Exploring Azure Pipelines
Description
- Language: nearly every major language, like Python, Go, Java, PHP, C#, etc.
- Version control systems: GitHub, GitLab, Azure Repos, Bitbucket, Subversion.
- Deployment targets: Container registries, VMs, any on-premises or public cloud like Azure, AWS or GCP.
- Package formats: NuGet, npm, Maven are built-in, you may also use any other package management repository of choice.
CI/CD in projects
Continuous Integration (CI) | Continuous Delivery (CD) |
---|---|
Increase code coverage. | Automatically deploy code to production. |
Build faster by splitting test and build runs. | Ensure deployment targets have the latest code. |
Automatically ensure you don't ship broken code. | Ensure deployment targets have the latest code. |
Run test continually. | - |
Azure Pipelines key terms
- Agent: installable software that runs a build or deployment job.

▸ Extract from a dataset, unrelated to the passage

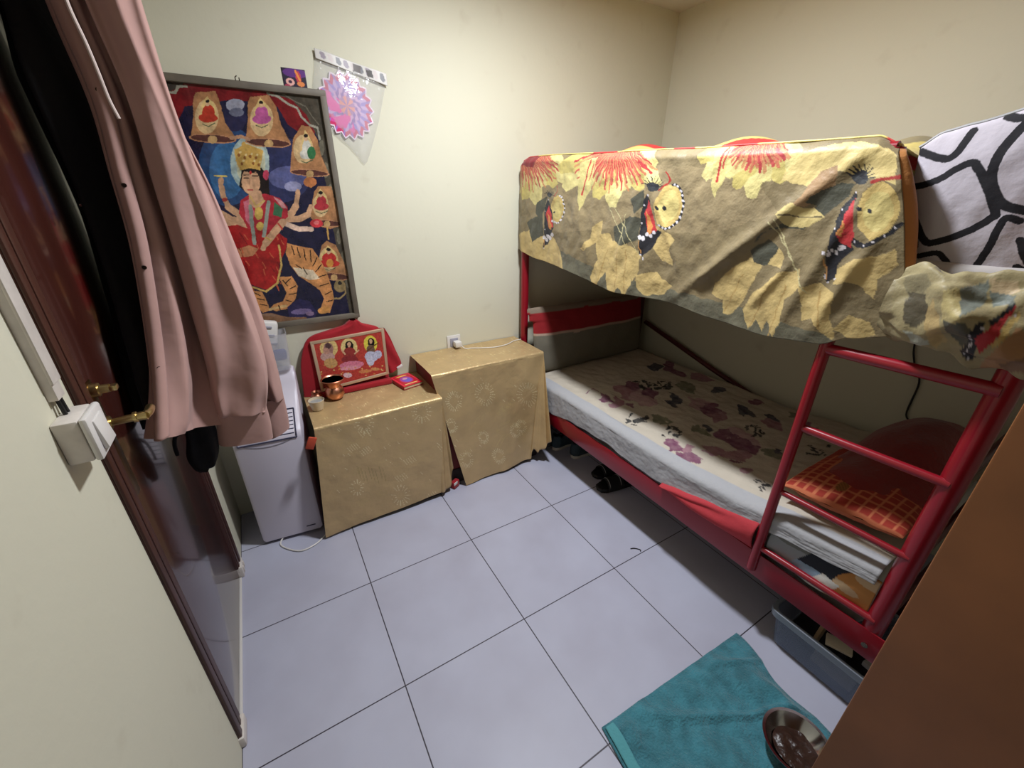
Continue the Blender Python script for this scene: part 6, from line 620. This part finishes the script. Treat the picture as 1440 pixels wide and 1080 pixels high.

- Artifact: collection of files or packages published by a build. Artifacts are made available for the tasks, such as distribution or deployment.
- Build: one execution of a pipeline. It collects logs associated with running the steps anf the test results.
- Deployment target: VM, container, web app, or any service used to host the developed application.
- Job: a build contains one or more jobs. Most jobs run on an agent. A job represents an execution boundary of a set of steps.
- Stage: the primary division in pipeline: "build the app", "run integration tests" and "deploy to user acceptance testing" are good examples of stages.
- Task: a building block of a pipeline.Each task runs a specific job in the pipeline.
- Trigger: tells the pipeline when to run.